The book was extremely difficult for me to read—because I didn’t actually like any of the characters. Jennifer Glenn is stuck-up and prudish—yet she still manages to fall madly in love with a man who treats her like a child (but he’s really cute…). And Logan Taylor, while he’s supposed to be a tough guy with a heart of gold, seems to fluctuate from the extremes—from sometimes nice and gentle to (most of the time) shifty and violently angry. Call me crazy, but he just didn’t seem like the ideal man. Their story really doesn’t have any flow—Logan’s arrogant and rude, and Jennifer hates him…but then she decides that she actually loves him, even though there’s no real reason for her to change her opinion.

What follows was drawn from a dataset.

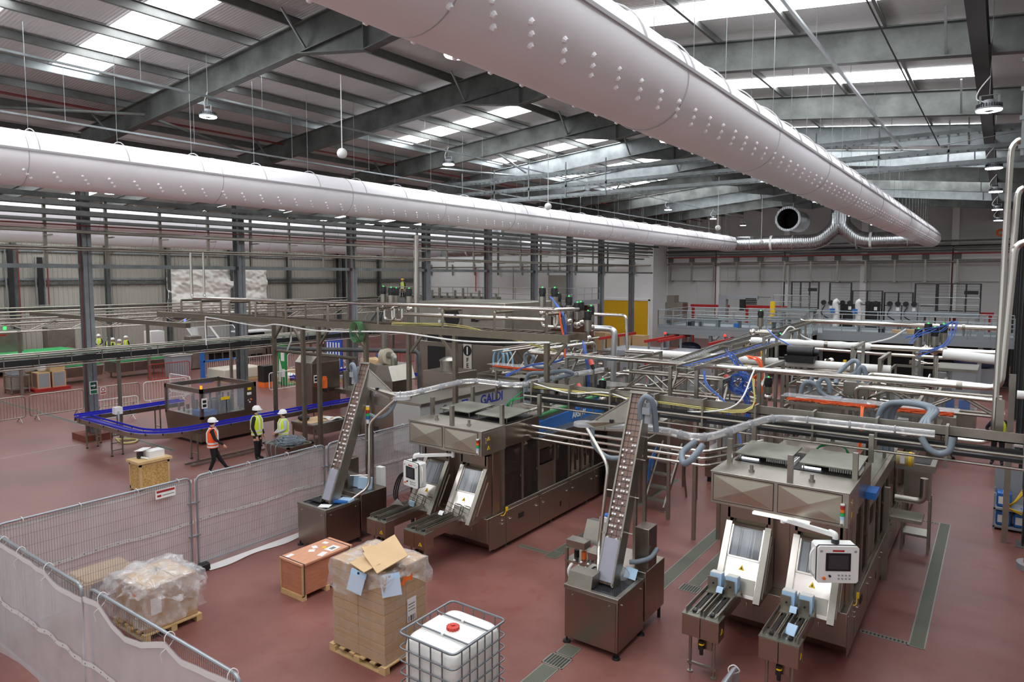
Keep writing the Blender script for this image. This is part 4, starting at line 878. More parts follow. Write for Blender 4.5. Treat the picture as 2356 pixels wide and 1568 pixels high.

In “Strange Bedfellow,” Blake is a domineering brute. He walks back into his wife’s life, making demands and tossing her out of her job of running the family business. And Dina, though frustrated, repeatedly gives in to Blake just because he’s now rugged and manly and caveman-like. To be honest, I kept hoping that she’d tell him off and leave him and continue with her own life. But of course, that’s not what she does. The whole story, once again, just doesn’t flow. When Blake returns, they immediately act like they hate each other. And when their relationship changes, it does so for no reason at all.

I picked up this book, hoping for a quick, easy holiday read—but I was disappointed with what I got. I found the characters annoying and their stories random and unrealistic. And Christmas barely played a part in either story—it felt like it was an aside, just for the sake of making this a Christmas collection. Do yourself a favor and leave this one on the shelf.